Los achus vuelven al ataque hacia la medianoche, pues es hora de los chasqueros. En la punta de sus sombreros, los ancianos colocan luces de bengala y con la cabeza llena de petardos, persiguen a la gente, que huye despavorida. Y la noche se duerme con fuerte olor a pólvora.
Pueblo de músicos
Cuando se fundó, San Ignacio de Mojos se asentó a 20 kilómetros de distancia al sur de su actual ubicación, entre los ríos Sénero y Seveyuni. Pero a causa del ataque de una epidemia de sarampión y de viruela, el padre jesuita Bartolomé Bravo realizó el traslado entre los años 1743 y 1749 al lugar donde actualmente se encuentra, junto a la laguna Isireri y al lado de dos lagunas satélite: Mausa y Mapunani.
A pesar de la escasa hotelería y a que los lugareños aún no se acostumbran a la llegada de los turistas, el pueblo es acogedor. El comercio bulle a unas cuadras de la plaza y los días de fiesta son la fecha más indicada para que los comerciantes saquen su mercadería a la calle.
En la plaza, donde
sobresale la construcción de la iglesia y los trabajos artesanales, se ha instalado una feria en que las golosinas y los juegos de azar son la principal atracción. Además, la gente que llega del campo para visitar la fiesta aprovecha para sacarse fotografías en un estudio improvisado junto a un tigre y osos de peluche.

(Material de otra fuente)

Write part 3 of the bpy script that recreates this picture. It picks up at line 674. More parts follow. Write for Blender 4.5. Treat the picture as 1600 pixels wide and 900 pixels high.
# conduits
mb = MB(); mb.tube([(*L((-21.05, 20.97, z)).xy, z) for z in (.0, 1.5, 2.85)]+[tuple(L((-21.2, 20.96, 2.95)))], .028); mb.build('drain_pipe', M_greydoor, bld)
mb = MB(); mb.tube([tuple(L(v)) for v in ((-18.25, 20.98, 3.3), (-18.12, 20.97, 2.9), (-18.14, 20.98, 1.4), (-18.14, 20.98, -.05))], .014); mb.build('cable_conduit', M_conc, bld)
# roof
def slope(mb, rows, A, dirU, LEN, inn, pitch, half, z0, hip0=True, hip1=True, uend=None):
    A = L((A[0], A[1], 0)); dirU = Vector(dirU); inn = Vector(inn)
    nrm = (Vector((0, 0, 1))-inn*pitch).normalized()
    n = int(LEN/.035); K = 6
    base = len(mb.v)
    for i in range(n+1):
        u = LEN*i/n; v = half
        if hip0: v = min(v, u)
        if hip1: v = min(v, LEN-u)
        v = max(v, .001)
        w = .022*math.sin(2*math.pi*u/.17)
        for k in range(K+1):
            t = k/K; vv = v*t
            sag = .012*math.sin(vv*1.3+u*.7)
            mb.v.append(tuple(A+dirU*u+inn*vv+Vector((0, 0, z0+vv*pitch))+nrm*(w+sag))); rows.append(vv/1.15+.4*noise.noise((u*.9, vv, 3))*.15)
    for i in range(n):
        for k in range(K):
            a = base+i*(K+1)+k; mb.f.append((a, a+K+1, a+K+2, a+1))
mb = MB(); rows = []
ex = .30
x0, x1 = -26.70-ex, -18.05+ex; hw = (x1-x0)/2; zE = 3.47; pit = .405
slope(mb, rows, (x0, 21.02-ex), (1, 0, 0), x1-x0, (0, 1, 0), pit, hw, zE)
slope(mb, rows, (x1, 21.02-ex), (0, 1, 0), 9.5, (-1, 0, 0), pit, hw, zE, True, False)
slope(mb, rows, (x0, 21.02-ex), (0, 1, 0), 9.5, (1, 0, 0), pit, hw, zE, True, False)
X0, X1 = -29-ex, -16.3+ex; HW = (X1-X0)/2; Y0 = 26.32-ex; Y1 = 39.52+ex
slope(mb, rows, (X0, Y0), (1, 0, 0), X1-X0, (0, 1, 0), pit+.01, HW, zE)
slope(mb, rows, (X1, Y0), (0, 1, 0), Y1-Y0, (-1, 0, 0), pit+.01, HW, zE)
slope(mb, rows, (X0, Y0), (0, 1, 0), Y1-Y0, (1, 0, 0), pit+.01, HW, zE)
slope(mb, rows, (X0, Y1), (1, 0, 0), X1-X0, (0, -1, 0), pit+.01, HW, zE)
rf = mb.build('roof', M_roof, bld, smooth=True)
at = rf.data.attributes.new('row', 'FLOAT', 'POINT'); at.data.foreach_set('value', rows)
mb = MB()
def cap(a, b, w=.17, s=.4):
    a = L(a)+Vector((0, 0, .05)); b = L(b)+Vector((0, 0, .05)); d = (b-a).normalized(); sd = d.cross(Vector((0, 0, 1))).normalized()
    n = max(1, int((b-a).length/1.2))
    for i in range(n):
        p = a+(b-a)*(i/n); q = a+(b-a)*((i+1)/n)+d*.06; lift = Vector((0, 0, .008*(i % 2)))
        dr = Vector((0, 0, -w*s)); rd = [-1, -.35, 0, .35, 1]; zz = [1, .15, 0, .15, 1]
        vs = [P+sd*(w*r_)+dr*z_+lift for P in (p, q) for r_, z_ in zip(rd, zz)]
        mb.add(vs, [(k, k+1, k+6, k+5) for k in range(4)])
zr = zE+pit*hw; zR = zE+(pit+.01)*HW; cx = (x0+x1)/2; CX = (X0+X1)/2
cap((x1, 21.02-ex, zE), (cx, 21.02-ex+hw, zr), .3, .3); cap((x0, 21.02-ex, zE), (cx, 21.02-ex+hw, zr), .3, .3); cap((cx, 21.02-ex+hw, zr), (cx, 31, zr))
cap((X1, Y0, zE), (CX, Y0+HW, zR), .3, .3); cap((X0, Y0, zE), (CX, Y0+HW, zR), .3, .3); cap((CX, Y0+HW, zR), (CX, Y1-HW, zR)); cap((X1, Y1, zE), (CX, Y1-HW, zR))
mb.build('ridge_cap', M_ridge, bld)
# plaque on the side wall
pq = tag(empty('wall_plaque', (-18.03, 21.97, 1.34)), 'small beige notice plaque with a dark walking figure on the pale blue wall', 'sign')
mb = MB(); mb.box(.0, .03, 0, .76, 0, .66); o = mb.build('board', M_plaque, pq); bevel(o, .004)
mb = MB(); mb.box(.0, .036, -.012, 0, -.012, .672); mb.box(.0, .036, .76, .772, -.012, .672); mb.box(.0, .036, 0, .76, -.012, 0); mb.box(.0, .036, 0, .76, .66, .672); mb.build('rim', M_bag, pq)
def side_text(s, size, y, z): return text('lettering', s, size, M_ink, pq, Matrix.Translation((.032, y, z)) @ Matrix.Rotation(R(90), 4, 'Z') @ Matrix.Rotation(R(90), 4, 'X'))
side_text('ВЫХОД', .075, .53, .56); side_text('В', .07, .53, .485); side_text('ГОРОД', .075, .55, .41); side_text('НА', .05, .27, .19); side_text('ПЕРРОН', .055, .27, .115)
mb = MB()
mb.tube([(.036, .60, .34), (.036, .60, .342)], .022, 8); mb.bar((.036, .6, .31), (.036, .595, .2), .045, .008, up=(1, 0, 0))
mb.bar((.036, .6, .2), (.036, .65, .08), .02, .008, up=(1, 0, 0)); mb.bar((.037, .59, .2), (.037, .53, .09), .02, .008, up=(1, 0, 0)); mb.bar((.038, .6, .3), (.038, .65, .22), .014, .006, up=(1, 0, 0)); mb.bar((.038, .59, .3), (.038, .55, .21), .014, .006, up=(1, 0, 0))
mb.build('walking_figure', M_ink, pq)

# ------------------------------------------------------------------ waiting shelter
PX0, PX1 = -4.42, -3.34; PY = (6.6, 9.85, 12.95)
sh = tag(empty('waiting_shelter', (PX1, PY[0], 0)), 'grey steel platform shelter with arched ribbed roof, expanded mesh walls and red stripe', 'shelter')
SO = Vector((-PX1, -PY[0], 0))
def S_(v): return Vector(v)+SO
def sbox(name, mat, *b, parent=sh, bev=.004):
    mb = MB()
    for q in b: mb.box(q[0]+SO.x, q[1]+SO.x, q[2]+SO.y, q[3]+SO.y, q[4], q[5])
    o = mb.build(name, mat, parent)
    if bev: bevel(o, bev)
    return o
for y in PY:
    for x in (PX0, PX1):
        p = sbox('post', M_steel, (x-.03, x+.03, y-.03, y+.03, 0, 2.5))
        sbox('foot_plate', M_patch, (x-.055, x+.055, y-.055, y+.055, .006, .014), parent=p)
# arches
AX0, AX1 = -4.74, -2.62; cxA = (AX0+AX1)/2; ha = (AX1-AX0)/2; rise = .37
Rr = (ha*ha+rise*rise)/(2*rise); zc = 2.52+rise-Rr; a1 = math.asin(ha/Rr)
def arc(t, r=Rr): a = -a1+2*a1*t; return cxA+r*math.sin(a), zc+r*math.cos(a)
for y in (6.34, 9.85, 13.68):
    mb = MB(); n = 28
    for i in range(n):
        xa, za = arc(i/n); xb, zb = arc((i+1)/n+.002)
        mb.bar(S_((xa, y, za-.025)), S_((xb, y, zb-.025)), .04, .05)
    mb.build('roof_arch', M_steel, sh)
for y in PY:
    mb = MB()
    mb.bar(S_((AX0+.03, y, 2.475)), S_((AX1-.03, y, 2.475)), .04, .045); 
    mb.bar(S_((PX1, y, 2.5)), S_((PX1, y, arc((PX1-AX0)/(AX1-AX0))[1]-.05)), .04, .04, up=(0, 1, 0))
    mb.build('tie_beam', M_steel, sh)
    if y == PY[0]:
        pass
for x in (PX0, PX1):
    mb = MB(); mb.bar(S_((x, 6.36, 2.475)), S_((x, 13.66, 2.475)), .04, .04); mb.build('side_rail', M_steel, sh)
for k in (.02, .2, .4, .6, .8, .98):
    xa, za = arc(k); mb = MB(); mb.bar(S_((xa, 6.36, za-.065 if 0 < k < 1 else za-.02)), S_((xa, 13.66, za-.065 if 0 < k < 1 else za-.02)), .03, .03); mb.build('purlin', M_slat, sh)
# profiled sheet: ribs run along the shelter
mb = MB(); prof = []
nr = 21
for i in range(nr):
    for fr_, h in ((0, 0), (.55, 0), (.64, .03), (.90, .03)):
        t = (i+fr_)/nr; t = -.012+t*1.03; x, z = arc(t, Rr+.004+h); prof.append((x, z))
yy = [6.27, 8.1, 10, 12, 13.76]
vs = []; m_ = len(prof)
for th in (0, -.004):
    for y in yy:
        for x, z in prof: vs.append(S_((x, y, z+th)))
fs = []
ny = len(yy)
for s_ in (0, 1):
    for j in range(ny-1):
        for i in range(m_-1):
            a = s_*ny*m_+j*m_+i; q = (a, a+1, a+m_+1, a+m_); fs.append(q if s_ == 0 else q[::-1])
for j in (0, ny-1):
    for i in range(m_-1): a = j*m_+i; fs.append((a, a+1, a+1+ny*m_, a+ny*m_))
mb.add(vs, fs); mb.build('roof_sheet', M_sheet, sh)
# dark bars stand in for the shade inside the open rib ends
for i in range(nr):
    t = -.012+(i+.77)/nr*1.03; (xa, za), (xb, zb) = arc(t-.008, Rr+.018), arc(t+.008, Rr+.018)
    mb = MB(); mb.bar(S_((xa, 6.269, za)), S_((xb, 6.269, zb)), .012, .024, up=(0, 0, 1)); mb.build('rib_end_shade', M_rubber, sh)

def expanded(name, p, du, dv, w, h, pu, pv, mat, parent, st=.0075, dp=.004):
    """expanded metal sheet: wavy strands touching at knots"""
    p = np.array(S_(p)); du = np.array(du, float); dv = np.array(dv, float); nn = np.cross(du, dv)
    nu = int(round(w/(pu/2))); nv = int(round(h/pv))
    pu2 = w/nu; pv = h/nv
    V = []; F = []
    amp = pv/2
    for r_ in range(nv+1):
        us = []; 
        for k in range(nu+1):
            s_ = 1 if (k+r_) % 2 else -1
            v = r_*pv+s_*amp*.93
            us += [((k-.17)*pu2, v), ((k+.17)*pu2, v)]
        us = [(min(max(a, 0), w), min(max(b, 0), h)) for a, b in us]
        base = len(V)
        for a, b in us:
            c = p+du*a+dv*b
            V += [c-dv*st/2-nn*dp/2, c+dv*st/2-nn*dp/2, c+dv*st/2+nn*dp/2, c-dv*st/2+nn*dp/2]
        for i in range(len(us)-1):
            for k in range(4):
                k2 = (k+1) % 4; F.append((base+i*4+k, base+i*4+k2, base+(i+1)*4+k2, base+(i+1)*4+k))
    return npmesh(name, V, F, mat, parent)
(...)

La iglesia también alberga un valioso museo donde descansan partituras coloniales, pues San Ignacio de Mojos es también pueblo de músicos, y la fabricación de instrumentos es otra de sus especialidades.
El paseo de San Ignacio
El domingo, la población amanece toda embanderada. A las 9.00 se inicia el Tedéum en el recién restaurado templo misional. Y una hora después parte la procesión.
Los macheteros inician la marcha al ritmo de las bombillas, orquestas típicas, los sacerdotes y las autoridades siguen a las danzas mientras la imagen de yeso —adornada con banderas bolivianas, cintas y un papel plateado— recorre la plaza en hombros de algunas personalidades del lugar.
El folclore de San Ignacio de Moxos, entretanto, presenta sus danzas en cada esquina. Una de las más llamativas es la de los angelitos, que se exhiben con coronas, alas y espadas plateadas, acompañados por varias melodías típicas.
El número de bailarines se va multiplicando. Los macheteros o chiripierus ingresan con grandes tocados de plumas de papagayo y machetes de madera. Siguiendo el ritmo del bombo, avanzan y se agachan en todo momento, como si estuvieran trabajando la tierra.
Los achus entran enmascarados junto a las alegorías de la Luna y el Sol mientras los tonos graves de los bajones —gigantescas zampoñas fabricadas con palmera cusi— marcan un compás solemne.
El japutuqui, el jerure, el puri, el zancuti, el chaca’e, el tigre, el piyu y los toritos representan a los espíritus de los animales de la región.
Terminada la procesión, el hambre tuerce las tripas y la gente asalta los puestos de comida. La chicha calma por un momento la sed, mientras las empanadas fritas de charque y las carnes a la parrilla seducen a los que pasean por la calle.
Para las 18.00, el atardecer colecciona colores sobre las nubes que, lánguidas, descansan sobre las palmeras. Los nubarrones de polvo regresan y se multiplican con el paso de los coches que retornan a Trinidad y Santa Cruz. Con todo, a pesar de que ha pasado ya la fiesta grande, San Ignacio todavía tiene un amplio calendario de celebraciones que cubre casi todo el año.
Y con tal promesa, urge correr hasta la laguna para que la leyenda haga su mágico efecto. Pero si le da pereza ir hasta allá, no se preocupe: basta con abrir una pila en cualquiera de las casas, llenar un vaso y dejar correr generosamente el líquido elemento por la garganta. Total, la conexión que alimenta los hogares de este pueblo beniano proviene del Isireri.